Container Housing Scheme at Richardson’s Yard, Brighton

There’s a very real need for affordable housing in the UK right now. So the Cityzen team are proud to be part of an innovative project taking place to provide temporary housing for Brighton’s homeless, using disused shipping containers.

The scheme will provide 36 studio units for men and women with a local connection to the city.

The steel containers stack together, rather like giant Lego blocks, and will be assembled in three and five storey blocks, with balconies and external stairs to the upper levels. Each apartment features a kitchen and bathroom and, inside, looks not dissimilar to any other studio flat.

Shipping container homes have been used just a little in the UK – Container City and Forest YMCA in London are two examples – but have been more commonly used in Europe and the United States. There are many advantages to using containers: They’re low-cost, strong, quick to assemble, transportable, and make use of the 300 million shipping containers sitting empty at ports around the world. They can be used as affordable housing or as more luxurious and high-concept buildings, like this one in america by Hybrid (thanks Joel for the photo).

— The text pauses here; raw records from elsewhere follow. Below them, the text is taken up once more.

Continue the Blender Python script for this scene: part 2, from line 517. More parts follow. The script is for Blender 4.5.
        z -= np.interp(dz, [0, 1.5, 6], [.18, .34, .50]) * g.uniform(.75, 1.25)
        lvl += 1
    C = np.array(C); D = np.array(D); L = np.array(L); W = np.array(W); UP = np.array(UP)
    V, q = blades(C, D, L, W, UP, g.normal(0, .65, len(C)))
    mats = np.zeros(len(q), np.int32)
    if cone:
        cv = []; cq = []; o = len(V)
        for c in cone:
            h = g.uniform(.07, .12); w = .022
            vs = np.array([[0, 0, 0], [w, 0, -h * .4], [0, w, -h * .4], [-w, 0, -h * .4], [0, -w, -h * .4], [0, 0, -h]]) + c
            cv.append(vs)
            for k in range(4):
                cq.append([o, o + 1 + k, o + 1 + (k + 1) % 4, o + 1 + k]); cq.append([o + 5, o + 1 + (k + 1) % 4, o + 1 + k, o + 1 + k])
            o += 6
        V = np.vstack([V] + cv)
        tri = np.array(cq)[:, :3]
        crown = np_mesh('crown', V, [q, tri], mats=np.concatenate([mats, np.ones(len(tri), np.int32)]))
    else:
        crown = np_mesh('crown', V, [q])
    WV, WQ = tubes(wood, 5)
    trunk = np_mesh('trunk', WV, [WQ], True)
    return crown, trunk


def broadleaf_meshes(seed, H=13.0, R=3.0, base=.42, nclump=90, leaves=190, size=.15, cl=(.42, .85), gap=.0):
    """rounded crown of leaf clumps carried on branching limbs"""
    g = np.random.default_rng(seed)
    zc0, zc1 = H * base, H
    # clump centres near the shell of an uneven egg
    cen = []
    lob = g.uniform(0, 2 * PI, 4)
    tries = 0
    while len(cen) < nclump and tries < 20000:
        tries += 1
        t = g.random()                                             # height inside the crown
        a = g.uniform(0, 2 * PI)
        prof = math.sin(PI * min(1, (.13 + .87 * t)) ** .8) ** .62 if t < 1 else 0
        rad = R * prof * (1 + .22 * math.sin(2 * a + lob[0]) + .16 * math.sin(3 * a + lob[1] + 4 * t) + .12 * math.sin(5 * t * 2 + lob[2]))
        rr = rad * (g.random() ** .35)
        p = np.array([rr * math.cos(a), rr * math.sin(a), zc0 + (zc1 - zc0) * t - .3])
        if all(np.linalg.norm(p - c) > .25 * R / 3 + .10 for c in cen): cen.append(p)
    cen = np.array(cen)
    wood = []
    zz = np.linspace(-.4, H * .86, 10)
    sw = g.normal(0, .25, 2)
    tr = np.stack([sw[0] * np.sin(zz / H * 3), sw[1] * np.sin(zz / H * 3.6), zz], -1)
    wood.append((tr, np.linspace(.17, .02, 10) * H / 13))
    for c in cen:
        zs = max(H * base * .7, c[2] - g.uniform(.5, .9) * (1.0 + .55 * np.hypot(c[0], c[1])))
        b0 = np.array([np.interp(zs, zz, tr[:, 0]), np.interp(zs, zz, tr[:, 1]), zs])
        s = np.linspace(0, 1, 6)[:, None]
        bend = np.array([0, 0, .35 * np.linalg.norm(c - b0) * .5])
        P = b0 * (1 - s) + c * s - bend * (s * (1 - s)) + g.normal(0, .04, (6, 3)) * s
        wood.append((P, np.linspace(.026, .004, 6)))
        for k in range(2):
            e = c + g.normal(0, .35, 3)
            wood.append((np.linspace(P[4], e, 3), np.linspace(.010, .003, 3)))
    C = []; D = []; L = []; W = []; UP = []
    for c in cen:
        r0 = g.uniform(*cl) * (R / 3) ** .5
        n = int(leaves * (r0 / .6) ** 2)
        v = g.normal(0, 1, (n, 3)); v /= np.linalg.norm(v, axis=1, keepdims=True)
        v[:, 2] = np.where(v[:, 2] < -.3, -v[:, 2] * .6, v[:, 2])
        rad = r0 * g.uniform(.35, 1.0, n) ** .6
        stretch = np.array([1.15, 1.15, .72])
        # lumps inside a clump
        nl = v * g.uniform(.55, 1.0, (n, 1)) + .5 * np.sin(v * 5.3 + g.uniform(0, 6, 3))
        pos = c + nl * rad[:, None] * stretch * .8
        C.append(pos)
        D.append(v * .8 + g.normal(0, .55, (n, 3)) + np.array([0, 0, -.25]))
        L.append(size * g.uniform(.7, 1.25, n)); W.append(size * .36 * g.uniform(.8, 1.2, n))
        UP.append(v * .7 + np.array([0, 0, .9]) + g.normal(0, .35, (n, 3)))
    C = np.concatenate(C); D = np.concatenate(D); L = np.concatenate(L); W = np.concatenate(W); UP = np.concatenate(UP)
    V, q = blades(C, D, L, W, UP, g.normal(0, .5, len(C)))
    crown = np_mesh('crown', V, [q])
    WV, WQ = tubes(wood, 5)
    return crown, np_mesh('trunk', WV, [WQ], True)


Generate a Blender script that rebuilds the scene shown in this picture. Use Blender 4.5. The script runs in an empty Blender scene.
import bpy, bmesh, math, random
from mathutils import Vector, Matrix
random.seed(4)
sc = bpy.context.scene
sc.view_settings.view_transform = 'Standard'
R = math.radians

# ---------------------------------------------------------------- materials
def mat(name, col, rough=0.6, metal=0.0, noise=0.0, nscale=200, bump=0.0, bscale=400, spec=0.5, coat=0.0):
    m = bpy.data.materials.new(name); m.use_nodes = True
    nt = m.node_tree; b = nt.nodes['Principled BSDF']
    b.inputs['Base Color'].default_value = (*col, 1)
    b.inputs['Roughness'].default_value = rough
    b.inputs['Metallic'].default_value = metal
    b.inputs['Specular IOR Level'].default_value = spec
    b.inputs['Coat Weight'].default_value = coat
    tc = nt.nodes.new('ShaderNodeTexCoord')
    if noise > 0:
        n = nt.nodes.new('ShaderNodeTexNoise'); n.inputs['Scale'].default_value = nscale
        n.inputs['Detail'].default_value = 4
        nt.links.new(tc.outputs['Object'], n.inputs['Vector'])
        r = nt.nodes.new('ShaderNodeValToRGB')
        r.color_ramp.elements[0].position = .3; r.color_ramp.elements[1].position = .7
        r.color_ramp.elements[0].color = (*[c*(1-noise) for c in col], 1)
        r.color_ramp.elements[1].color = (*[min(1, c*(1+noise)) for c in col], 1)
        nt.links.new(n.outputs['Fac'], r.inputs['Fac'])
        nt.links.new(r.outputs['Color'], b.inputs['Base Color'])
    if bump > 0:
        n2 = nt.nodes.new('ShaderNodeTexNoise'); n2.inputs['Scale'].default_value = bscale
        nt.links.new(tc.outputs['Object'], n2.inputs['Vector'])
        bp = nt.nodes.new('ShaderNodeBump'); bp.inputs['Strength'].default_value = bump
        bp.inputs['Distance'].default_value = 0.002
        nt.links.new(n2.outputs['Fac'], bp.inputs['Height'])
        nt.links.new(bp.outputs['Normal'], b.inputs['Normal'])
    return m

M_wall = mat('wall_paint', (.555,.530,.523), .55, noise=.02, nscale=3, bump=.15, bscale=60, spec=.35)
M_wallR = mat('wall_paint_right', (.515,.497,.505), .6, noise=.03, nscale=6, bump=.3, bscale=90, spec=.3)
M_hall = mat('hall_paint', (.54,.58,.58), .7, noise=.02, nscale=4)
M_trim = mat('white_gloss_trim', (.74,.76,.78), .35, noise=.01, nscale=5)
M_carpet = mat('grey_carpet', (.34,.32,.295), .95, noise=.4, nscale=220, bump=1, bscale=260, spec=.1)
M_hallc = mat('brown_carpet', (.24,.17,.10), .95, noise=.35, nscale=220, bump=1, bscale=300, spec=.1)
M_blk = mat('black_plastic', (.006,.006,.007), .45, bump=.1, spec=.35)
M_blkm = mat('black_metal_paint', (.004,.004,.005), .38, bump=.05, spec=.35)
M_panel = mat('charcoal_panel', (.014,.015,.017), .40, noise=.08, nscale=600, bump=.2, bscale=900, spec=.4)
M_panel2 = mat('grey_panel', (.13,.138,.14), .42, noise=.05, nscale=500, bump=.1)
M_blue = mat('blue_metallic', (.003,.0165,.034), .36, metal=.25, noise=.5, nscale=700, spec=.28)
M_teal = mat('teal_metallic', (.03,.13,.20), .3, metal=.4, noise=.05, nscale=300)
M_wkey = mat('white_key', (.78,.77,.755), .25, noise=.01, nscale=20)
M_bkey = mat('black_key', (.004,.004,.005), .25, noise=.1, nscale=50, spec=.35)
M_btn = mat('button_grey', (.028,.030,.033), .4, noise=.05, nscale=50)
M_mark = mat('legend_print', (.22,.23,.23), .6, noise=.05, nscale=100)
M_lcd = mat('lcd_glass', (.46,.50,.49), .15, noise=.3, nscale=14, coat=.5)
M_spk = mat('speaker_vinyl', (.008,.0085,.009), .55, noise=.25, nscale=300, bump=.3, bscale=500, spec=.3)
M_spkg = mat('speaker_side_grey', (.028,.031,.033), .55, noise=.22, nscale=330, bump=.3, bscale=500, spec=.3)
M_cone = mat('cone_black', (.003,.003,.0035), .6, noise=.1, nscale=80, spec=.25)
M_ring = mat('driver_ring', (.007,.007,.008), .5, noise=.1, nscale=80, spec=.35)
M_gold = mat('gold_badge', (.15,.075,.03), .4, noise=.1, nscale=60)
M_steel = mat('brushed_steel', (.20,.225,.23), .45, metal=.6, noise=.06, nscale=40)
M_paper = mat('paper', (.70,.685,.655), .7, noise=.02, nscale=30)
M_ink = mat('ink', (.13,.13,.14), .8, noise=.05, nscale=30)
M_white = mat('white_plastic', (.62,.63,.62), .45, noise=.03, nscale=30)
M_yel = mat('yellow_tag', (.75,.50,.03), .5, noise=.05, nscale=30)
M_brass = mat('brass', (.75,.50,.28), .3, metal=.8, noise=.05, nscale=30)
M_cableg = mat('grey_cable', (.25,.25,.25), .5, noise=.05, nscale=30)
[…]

Homelessness has trebled in Brighton and Hove in the past three years so the scheme is intended to provide accommodation to meet our city’s housing need and to be a move on from supported housing. The development is temporary, with permission to be there for five years since the land is classed as contaminated and not suitable for permanent housing and awaits long-term regeneration (without the container development, it could potentially sit unused for five years). When the five years are up, the container homes can simply be moved to a new site.

Our very own John Smith at Cityzen actually wrote his thesis on “Using Shipping Containers as Building Components” back in 2006 so we have a particular interest in this area and are delighted to be working with Brighton Housing Trust and QED (the developers of the New England quarter) & WECC architects on this pioneering scheme . We’ll be providing energy assessments to ensure the containers meet Building Regulations, as well as taking care of all the necessary engineering requirements.

The scheme seems to have caught the media’s eye. Coverage includes this ITV report: http://www.itv.com/news/meridian/story/2013-06-04/shipping-containers-for-homeless/ and this Mail Online article showing a selection of photos inside the student housing in Keetwonen, Amsterdam (a development by TempoHousing) made from 1,000 shipping containers and built in 2006 http://www.dailymail.co.uk/news/article-2241029/Through-keyhole-Inside-homes-shipping-containers-soon-house-homeless-Brighton.html (and still in use).

We’ve been told that the converted containers have now arrived in the UK and are waiting for the site at Richardson’s Yard to be ready. We’re expecting them to be in place and finished by Autumn and we can’t wait to see people using them as their new homes.